LABOR has pledged $20 million for a specialist Agri-tech and Protected Cropping Research Facility at Western Sydney University’s Hawkesbury Campus.
The Acting Leader of the Federal Labor Opposition, the Hon Tanya Plibersek MP, visited the campus on Tuesday (September 25) to make the announcement.
The facility would be established adjacent to the university’s $7 million glasshouse which opened in 2017.
Labor said the new facility would enable the world-leading gains in intensive food production and technology made in the glasshouse, to be harnessed through vastly upscaled research.
Vice-Chancellor of Western Sydney University, Professor Barney Glover, said the university had focussed on agribusiness teaching, research and industry collaboration at its Hawkesbury campus for a decade.
“With Labor’s industry-boosting investment, the Hawkesbury is set to become the ‘World’s Food Bowl’ through global supply chains,” he said.
“Western Sydney University welcomes this strong support for its proven research strengths, which in turn will underpin significant growth in a multi billion-dollar knowledge-job industry.”
Identified as a ‘priority industry’ under the Western Sydney City Deal, agri-technology has the potential to value-add $20 billion to the agriculture sector, the university said in a statement.

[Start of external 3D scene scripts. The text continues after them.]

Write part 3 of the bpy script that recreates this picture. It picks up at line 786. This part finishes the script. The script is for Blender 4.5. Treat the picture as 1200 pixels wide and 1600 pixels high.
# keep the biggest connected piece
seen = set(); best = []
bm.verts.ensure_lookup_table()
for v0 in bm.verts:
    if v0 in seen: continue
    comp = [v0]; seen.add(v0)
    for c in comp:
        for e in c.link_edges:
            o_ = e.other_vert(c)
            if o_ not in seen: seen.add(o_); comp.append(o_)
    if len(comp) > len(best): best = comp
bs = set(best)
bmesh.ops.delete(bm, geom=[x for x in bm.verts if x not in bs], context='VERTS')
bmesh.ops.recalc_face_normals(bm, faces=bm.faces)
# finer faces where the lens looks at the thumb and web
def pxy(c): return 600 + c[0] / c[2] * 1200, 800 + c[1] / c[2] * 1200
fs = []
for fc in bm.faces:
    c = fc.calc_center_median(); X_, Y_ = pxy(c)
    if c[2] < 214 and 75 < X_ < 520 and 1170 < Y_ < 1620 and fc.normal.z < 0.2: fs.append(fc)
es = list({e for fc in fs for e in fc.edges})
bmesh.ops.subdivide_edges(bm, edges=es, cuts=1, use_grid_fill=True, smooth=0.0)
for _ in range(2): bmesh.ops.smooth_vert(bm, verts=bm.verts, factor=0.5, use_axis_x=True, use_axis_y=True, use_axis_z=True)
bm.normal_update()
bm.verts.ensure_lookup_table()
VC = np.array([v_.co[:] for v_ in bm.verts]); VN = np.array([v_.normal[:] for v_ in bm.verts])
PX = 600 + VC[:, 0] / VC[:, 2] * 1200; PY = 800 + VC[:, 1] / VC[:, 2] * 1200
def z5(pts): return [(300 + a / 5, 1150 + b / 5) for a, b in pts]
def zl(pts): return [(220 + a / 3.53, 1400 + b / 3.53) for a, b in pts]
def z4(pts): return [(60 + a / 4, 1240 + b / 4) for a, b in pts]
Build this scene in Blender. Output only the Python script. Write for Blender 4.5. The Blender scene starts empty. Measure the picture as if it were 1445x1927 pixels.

Combined with the opportunities presented by Western Sydney's Badgerys Creek airport, the glasshouse and new Labor funded research facility will have access to markets around the world allowing 36 hours from production to consumption, the statement said.
The new research facility would focus on food production and biosafety, and would have the potential to commercialise locally-developed food technology, particularly in the Indo-Pacific region.
“It’s about using technology to produce higher yields of a superior quality on a smaller footprint and in a quicker timeframe,” said Assistant Vice-Chancellor Dr Andy Marks.
Labor Member for Macquarie Susan Templeman MP said the Glasshouse is a “great example of what [Hawkesbury] campus does; wonderful, agricultural research.”
“Research that employs people from right across Western Sydney,” she said.